Comparison of GoPro and Apple stocks over the past month. by jwints on TradingView.com
Action camera company GoPro is going to have to “innovate like hell” if it wants to survive a potential marketing war with one of the largest companies in the world.
The company’s stock price took a major hit, dropping 12 per cent two weeks ago when news broke that Apple Inc. had filed patents for wearable, remote-controlled cameras similar to the ubiquitous sports action cams that GoPro is known for.
“Because it’s a small company that’s living on its innovation, GoPro’s got to try and innovate like hell or else it just dies,” said business analyst and Carleton University professor David Cray.
It might be doing just that. Last week GoPro announced that it is partnering with the NHL to provide the players’ point of view in real time on the ice. That constitutes a major breakthrough for the company’s technology, which so far hasn’t included live high definition video streaming.

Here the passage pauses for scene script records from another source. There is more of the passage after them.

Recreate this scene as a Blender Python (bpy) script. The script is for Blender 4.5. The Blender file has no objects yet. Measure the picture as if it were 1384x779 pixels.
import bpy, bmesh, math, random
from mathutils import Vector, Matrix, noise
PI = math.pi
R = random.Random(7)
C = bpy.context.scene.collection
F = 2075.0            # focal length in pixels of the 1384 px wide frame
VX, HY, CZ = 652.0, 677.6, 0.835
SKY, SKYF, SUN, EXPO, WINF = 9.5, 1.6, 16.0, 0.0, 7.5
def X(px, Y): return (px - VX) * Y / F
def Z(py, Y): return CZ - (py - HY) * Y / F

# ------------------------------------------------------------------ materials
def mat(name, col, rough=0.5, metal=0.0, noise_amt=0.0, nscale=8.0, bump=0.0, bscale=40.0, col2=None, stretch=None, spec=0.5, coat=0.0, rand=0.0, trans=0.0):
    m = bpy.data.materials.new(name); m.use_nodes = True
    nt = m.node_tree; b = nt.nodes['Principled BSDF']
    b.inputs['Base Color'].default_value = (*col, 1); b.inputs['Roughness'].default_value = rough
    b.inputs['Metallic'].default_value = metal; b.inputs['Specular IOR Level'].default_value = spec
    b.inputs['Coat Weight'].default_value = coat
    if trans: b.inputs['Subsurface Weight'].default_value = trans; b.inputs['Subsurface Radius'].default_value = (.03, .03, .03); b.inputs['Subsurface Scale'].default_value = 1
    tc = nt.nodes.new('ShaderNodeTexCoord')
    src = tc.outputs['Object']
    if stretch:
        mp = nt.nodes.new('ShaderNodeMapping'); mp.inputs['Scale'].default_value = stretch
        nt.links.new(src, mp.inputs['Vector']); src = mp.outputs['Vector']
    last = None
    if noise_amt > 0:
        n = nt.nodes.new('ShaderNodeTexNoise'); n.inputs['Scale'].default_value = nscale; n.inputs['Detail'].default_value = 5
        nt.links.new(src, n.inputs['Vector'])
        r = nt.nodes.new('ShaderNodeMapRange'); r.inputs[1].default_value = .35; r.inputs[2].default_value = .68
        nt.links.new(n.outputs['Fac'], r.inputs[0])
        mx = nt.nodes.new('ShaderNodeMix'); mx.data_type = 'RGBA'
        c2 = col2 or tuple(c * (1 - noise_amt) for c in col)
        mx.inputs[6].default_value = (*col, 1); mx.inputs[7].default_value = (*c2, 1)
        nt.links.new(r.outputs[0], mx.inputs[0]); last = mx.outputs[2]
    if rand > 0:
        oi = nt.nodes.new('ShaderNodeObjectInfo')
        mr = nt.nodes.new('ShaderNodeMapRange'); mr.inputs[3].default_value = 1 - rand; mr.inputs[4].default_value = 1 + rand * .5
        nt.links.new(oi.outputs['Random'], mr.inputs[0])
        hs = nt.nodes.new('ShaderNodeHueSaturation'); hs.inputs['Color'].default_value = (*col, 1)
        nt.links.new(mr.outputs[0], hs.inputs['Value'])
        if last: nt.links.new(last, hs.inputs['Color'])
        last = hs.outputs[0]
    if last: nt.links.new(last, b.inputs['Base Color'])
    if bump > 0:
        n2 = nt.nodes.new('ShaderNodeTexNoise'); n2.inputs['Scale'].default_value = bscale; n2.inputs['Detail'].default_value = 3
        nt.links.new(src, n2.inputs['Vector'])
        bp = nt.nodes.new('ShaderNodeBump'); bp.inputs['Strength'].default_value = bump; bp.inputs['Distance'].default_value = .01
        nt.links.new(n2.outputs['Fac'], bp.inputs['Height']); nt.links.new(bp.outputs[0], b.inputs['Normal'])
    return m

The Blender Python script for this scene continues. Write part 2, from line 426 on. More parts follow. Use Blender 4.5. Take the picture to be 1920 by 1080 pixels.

Cray says the NHL partnership announcement was likely timed to reassure GoPro investors that the company still has lots of fight left in it.
“They’re probably also doing something else,” Cray said. “GoPro might be saying ‘Look, we’re still out ahead in this race so if you want to buy us it’s going to cost you a lot of money’”.
“That happens a lot, especially with technology companies. At first it’s sort of ‘Hey, we’re the rebels, we’re going up against Google and Microsoft and whatever,’ but then somebody comes along with a fistful of money and the implicit threat that if you don’t sell us your technology we’re going to hammer you,” he said.
Neither GoPro nor Apple returned requests for comment. Both companies have remained tight-lipped about the potential camera showdown.
The battle for action cam supremacy looks to be a David-and-Goliath dual. Apple is 241 times bigger than GoPro, pulling in $18 billion in profit last quarter alone compared to GoPro’s $14 million.
But when it comes to research and development, GoPro out-spends Apple five-to-one as a percentage of each company’s profits.
Right now, GoPro controls almost the entire action-camera market, in part through aggressive marketing strategies. It’s cameras have put viewers in the cockpit of fighter planes, provided a literal eagle’s eye view of base-jumpers and documented the world’s highest-ever skydive by Felix Baumgartner in 2012.
The patents Apple filed make specific mention of GoPro cameras, prompting speculation that the company isn’t just entering the wearable-camera market; it intends to take direct aim at GoPro much like it did when it took over the smartphone market from Blackberry with the first iPhone 2007.
If GoPro is going to avoid a similar fate, it needs to keep setting the action-camera agenda, Cray said. And that means not only keeping up on the R&D front, but also the marketing side of things.
With that in mind, a look at GoPro’s latest quarterly results should reassure investors, Cray said.
Last quarter, the company plowed 89 per cent of its profits back into operating costs, which have almost doubled since last year. That might seem worrying, but the it’s because the company is taking on a lot of new staff, something Cray said is a sign GoPro intends to step up the fight.
Since first going public in June, the company’s stock price has doubled, and aside from the hiccup over the Apple announcement, it has continued its upward trend.
But if it comes down to a battle for the action camera market, Cray said GoPro’s chances of holding off the Apple juggernaut are slim at best, no matter how innovative it is.